Quantos vezes você já viu um mapa durante a sua vida escolar? Esse instrumento marca presença no cotidiano dos estudantes e impacta diretamente a nossa visão de mundo. Sabendo disso, os administradores das escolas públicas de Boston, nos Estados Unidos, tomaram uma decisão em março passado que movimentou as discussões sobre o ensino da Geografia. O clássico mapa de Mercator foi substituído pela versão de Gall-Peters. Mas você sabe o que isso significa?
Para que a Terra, com suas três dimensões, seja representada em um mapa, que tem apenas duas, é necessária uma projeção.

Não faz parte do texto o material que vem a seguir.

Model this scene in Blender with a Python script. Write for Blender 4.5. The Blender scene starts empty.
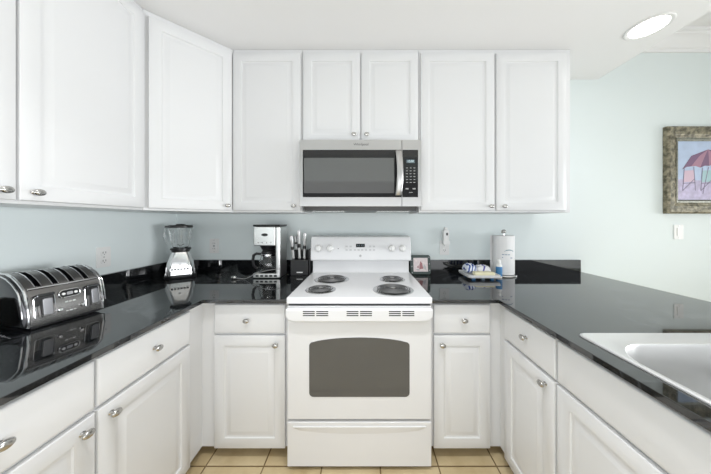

O problema é que devido a essa adaptação dimensional todos os mapas apresentam alguma forma de distorção – nenhum deles, nunca, vai conseguir ser fiel à realidade.
A projeção de Mercator surgiu em 1569. Ela leva o nome de seu criador, o flamengo Gerardus Mercator. As maiores críticas em relação ao trabalho do cartógrafo é em relação às proporções. Enquanto na sua representação a forma dos continentes é preservada, os tamanhos são distorcidos drasticamente. Quer um exemplo? Nele, a Groenlândia, ilha de pouco mais de 2 milhões de quilômetros de área, fica maior do que a Oceania, que na realidade tem uma área de mais de 9 milhões km².
Ainda que o pensamento hegemônico do período transpareça na projeção, com o seu eurocentrismo, por exemplo, não podemos descontextualizá-la, como alerta a professora Sonia Castellar, professora livre docente em metodologia do ensino de Geografia da FE-USP. “A versão de Mercator leva em consideração a distância entre os lugares. Ele era o mapa de referência no período das grandes navegações, e até hoje é usado em aviação e navegação”, explica a docente. “No contexto da época”, ensina o professor Claudio Hansen, do Descomplica, “as pessoas tinham pouco conhecimento de mundo. As descobertas das grandes navegações é que iam construindo essa visão. Logo, o ‘mundo’ foi construído a partir da expansão europeia e, obviamente, os mapas retratavam esse contexto”.
Em 1973, o historiador alemão Arno Peters trouxe de volta à discussão uma projeção antiga, feita primeiramente pelo clérigo e astrônomo escocês James Gall. Ao contrário da técnica usada por Mercator, a versão popularizada por Peters se compromete com a área dos continentes, provocando distorções visualmente chocantes em seus formatos. À época de seu nascimento, ela foi apelidada de “terceiromundista”. “Peters queria mostrar a África. Há um aumento da importância dos países do hemisfério sul. Há essa ideia de que o ‘subdesenvolvido’ é menos, até em termos numéricos, mas quando você olha esse mapa, vê a força de um mundo que foi diminuído por Mercator”, diz a professora Christina Luciana do Carmo, do Curso Poliedro.
De acordo com o que Colin Rose, funcionário da administração das escolas públicas de Boston, disse para o jornal The Guardian, a adoção da projeção de Gall-Peters é “uma mudança de paradigma”. “É importante que os estudantes confiem no material escolar, mas também possam questioná-lo”, ponderou. A professora Christina argumenta que esse posicionamento é um contraponto ao atual processo político estadunidense, comandado por Donald Trump: “Ao usar uma projeção centrada na África, você pede para as pessoas verem o mundo de uma forma diferente e questiona o isolamento mundial, a visão de que os Estados Unidos se basta”. Ela também chama atenção para o fato de a mudança ter acontecido, justamente, em Boston – onde ficam o MIT e a Universidade de Harvard -, de acordo com a docente uma cidade com uma “força intelectual muito grande”.
Mas nada disso significa que nós devamos “demonizar” a projeção de Mercator, ok? Nós precisamos nos lembrar, principalmente, do contexto em que ele foi produzido. E também devemos ter sempre em mente que, afinal, um mapa não passa de uma representação do mundo e, como toda a representação, é influenciado por forças e interesses nem sempre imparciais. Interpretação não é só válida para textos.